I believe that this question should be easy, but I failed to prove it on my own.
Assume that we are in the category of $\mathbb{Z}[x]$-modules. Then we can view the ring of Laurent polynomials $\mathbb{Z}[x,x^{-1}]$ as a $\mathbb{Z}[x]$-module. Now consider a short exact sequence of the following form:
$0\to \mathbb{Z}[x,x^{-1}]\to M \to \mathbb{Z}[x,x^{-1}]\to 0$
Can we say that the above sequence splits, so that $M\cong \mathbb{Z}[x,x^{-1}]\oplus \mathbb{Z}[x,x^{-1}]$ as a $\mathbb{Z}[x]$-module?
Of course this is true when $\mathbb{Z}[x,x^{-1}]$ is projective or injective, but it seems this is not true? My algebraic knowledge stops when it comes to infinitely generated modules like $\mathbb{Z}[x,x^{-1}]$ over $\mathbb{Z}[x]$, but $\mathbb{Z}[x,x^{-1}]$ is one of the simplest infinitely generated module, so I believe there should be an elementary answer for this question...
First, note that multiplication by $x$ is a bijection on $M$. For instance, this follows from the five lemma, since multiplication by $x$ is a bijection on $\mathbb{Z}[x,x^{-1}]$.
So, $M$ is a $\mathbb{Z}[x,x^{-1}]$-module, and we can consider the short exact sequence as a short exact sequence of $\mathbb{Z}[x,x^{-1}]$-modules.
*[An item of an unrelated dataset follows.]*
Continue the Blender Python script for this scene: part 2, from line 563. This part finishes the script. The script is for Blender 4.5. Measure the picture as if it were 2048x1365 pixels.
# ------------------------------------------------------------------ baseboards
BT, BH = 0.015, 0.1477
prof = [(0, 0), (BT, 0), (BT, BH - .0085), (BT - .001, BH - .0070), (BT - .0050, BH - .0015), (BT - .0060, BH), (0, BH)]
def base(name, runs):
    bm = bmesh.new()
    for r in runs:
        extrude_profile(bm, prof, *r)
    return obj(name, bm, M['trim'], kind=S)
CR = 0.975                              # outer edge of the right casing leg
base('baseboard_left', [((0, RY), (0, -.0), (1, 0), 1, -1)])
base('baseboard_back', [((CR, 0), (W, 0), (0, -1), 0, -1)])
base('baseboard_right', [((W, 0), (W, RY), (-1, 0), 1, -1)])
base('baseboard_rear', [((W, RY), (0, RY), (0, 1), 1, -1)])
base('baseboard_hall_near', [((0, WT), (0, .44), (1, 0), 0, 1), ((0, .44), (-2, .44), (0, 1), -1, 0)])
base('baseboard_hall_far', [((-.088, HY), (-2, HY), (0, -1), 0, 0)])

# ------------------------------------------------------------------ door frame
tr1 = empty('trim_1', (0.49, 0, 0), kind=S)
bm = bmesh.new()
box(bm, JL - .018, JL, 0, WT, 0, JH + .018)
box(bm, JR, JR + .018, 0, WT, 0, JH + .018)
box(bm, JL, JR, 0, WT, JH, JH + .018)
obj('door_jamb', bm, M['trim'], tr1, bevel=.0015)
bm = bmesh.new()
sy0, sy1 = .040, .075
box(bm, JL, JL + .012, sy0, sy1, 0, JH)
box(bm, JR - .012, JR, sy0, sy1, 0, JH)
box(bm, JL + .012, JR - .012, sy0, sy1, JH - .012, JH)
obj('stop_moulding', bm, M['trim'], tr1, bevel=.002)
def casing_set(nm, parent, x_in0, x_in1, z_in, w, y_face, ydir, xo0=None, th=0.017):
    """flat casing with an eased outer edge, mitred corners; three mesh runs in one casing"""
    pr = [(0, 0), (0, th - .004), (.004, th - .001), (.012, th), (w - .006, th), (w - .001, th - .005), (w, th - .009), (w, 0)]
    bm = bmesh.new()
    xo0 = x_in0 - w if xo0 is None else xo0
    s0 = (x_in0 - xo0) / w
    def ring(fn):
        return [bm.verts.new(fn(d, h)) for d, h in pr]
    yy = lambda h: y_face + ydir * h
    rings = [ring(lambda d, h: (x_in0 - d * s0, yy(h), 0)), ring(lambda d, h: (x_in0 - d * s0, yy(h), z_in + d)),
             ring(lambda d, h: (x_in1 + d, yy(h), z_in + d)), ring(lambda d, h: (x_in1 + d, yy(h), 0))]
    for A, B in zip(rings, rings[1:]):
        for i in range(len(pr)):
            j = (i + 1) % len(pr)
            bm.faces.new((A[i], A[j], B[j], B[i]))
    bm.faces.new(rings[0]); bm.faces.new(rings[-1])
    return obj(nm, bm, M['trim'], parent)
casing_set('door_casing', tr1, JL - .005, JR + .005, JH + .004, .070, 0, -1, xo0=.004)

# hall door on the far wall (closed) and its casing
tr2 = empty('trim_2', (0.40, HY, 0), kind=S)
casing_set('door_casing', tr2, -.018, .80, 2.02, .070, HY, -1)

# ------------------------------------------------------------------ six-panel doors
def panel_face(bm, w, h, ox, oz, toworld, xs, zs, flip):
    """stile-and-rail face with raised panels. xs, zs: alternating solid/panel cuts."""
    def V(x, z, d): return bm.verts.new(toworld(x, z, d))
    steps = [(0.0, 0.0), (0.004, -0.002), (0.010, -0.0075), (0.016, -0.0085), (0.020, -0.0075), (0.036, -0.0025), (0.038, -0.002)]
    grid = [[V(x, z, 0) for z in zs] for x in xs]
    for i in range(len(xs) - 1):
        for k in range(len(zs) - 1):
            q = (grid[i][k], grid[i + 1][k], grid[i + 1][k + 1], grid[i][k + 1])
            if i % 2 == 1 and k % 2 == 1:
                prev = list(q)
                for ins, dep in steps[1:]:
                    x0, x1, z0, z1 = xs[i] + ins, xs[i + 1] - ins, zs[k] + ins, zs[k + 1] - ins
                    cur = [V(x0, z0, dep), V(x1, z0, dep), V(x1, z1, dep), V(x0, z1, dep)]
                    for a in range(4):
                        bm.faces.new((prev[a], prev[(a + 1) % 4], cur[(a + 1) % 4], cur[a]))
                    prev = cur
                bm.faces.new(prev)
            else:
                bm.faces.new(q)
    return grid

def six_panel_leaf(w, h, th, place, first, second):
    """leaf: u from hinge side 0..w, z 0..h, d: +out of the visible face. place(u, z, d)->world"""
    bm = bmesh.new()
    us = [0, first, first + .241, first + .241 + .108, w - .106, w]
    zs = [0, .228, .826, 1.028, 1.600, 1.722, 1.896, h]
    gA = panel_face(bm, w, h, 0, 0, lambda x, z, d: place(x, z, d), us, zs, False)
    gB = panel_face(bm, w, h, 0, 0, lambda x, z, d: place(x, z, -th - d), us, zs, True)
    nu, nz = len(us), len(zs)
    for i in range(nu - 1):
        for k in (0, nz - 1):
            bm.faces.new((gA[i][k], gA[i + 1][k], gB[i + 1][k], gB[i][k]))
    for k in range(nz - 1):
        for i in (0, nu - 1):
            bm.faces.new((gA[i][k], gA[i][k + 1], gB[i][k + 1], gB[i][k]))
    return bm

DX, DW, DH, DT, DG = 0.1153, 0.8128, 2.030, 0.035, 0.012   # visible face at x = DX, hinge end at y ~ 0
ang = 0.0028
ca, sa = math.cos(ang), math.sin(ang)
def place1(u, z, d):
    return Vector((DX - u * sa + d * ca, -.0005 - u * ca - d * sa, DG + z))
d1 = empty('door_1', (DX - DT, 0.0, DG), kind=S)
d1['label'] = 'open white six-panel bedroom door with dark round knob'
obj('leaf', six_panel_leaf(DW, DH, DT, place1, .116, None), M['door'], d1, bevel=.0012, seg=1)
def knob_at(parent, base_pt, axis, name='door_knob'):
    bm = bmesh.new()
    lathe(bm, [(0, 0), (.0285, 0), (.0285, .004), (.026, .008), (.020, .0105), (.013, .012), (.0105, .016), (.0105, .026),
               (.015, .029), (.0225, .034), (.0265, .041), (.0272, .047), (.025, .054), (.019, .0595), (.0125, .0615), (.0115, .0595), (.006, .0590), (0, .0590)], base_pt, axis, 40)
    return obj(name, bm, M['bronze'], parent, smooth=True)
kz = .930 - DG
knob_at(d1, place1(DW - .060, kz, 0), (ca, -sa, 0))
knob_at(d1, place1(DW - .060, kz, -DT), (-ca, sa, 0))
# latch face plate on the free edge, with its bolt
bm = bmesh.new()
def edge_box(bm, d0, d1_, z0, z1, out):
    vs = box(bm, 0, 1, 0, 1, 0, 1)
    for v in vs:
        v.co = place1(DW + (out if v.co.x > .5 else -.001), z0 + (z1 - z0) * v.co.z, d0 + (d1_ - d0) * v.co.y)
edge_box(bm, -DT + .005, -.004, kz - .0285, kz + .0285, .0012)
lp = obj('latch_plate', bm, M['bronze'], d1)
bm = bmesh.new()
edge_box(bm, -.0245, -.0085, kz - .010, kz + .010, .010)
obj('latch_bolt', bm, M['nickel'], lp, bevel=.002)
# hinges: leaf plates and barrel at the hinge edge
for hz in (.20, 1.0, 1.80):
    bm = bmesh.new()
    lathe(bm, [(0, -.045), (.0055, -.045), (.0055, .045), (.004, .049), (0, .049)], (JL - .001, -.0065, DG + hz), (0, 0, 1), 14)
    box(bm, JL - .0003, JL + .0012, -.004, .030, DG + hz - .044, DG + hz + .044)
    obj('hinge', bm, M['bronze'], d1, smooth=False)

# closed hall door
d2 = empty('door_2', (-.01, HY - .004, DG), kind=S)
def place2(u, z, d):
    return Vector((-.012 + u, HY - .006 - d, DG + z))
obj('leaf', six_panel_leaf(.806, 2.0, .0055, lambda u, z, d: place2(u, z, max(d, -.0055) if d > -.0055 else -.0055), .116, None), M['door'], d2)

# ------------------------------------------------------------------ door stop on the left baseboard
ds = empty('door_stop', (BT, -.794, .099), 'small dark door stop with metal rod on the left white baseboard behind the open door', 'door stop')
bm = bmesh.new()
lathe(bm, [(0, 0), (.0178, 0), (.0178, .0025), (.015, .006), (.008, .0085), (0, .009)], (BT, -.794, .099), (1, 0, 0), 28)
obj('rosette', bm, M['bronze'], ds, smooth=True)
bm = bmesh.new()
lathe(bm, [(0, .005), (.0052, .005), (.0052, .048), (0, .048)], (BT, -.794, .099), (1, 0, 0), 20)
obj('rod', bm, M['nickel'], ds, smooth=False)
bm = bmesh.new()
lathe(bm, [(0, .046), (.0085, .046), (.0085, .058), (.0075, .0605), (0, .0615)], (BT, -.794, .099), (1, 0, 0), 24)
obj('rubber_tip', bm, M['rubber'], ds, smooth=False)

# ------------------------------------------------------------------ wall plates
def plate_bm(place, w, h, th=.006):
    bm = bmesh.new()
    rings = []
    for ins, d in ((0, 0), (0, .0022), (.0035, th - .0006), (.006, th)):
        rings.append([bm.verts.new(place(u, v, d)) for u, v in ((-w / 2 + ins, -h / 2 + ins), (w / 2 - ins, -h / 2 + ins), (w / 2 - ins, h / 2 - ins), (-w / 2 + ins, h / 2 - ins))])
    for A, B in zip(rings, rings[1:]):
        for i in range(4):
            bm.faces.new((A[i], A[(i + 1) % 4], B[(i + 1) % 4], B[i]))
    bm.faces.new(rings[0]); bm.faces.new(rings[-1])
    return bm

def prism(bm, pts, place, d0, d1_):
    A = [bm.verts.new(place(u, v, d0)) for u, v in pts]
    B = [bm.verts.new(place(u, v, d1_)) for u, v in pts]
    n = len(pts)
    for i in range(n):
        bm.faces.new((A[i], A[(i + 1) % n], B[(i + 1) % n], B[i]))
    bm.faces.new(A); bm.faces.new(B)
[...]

Now we see that it splits, since $\mathbb{Z}[x,x^{-1}]$ is projective as a $\mathbb{Z}[x,x^{-1}]$-module.
Here is a more concrete argument that is essentially the same (just with all the relevant lemmas worked out explicitly in this case). Let us label the maps in the short exact sequence as $i:\mathbb{Z}[x,x^{-1}]\to M$ and $p:M\to\mathbb{Z}[x,x^{-1}]$. Choose an element $m_0\in M$ such that $p(m_0)=1$. Now choose an element $m_1\in M$ such that $p(m_1)=x^{-1}$. Then $xm_1-m_0$ is in the kernel of $p$, and thus the image of $i$; let $xm_1-m_0=i(a)$. Now let $m_1'=m_1-i(x^{-1}a)$. Note that $$xm_1'=xm_1-xi(x^{-1}a)=xm_1-i(a)=m_0.$$ Also, since $pi=0$, $p(m_1')=x^{-1}$.
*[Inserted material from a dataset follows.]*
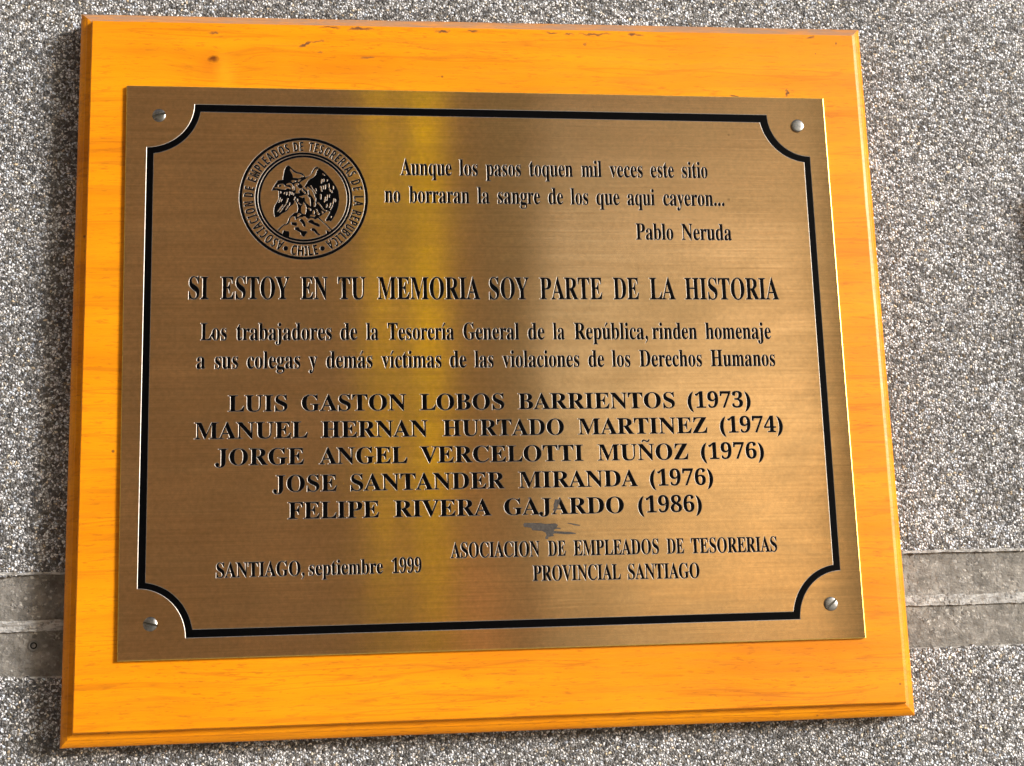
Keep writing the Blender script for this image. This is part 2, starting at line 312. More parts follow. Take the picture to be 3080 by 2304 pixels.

So, replacing $m_1$ with $m_1'$, we can choose $m_1\in M$ such that $p(m_1)=x^{-1}$ and $xm_1=m_0$. But then we can repeat this argument to choose $m_2\in M$ such that $p(m_2)=x^{-2}$ and $xm_2=m_1$, and so on. We can then get a splitting of $p$ by mapping $x^{-n}$ to $m_n$ for each $n$.